Local News

Senior tech classes help connect family members

Senior tech education classes are offered across Wake County to help bring bridge barriers between senior citizens and their younger family members.

Posted Updated

By
Renee Chou, WRAL anchor/reporter,
and
Rick Armstrong, WRAL producer
KNIGHTDALE, N.C. — A special "Senior Tech Ed" class at the Knightdale Recreation Center begins with what's familiar: paper handouts. Then instructor Tom Ogburn guides students, mostly in their 70s, through the unfamiliar, an introduction to just a few of the 3.8 million apps written for the Android smartphone.

Ogburn arranged for an assistant to wire up his phone to a screen in front of the class, displaying a homepage where Google Maps was displayed. He showed students how to use two fingers to zoom in or out of images on the screen.

A technological barrier divides many senior citizens from their adult children and grandchildren. Senior tech education classes are offered across Wake County to help bring them together again.

Ogburn enjoys the interactive, easy-going nature of his classes, he said. He understands that the technology itself can be intimidating for many seniors, so he thinks jokes help everybody relax and focus.

"We've only started this in the last year or so, and it seems to be working well," he said.

Students like 75-year-old John Gunther, a retired IBM engineer, has owned an Android phone for a while. He said he's fascinated by what's inside a phone that fits inside his back pocket.

“The Android phone has more computing power in it than the space ship we sent to the moon did,” he said. “There's a lot that it can do, and I'm just not aware of how to use most of it.”

Gunther said he wants to learn how to access phone features that his grandchildren use like games or social media apps where he can communicate with them or share pictures.

"They tend to use texting more than I do," he said. "I'm not a real fan of texting."

A friend recommended the "Senior Tech Ed" class to Classis Waters, who has now been attending for more than a year.

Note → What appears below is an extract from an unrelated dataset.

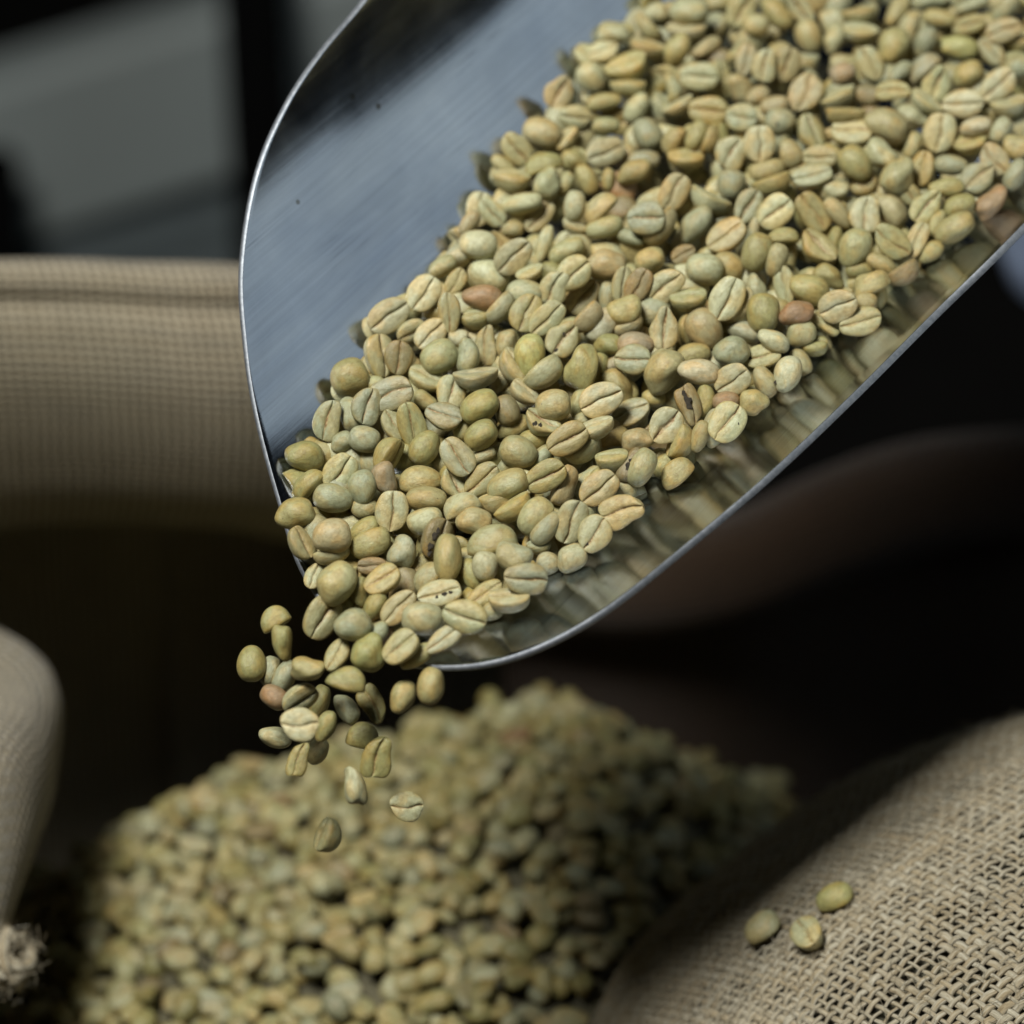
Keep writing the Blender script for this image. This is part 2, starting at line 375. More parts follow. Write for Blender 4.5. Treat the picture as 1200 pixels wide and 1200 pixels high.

"I have an Android phone, and I find that there's so many features on it that I don't know how to use," she said.

Waters, originally from the D.C. area, said smartphones makes communicating with distant family a more efficient use of time.

“Without being on the phone all the time when you have multiple contacts to make, so that works really well, I find,” she said. “If you know how and have it work in your favor, it really can, I think, bring people together.”

Ogburn said his job is to help students overcome the confusion and get them hooked on the benefits.

“The vendors are trying to make it easier for the non-technical people, but they still need us old guys who have been around for a long time that can translate some of the lingo for them,” Ogburn said.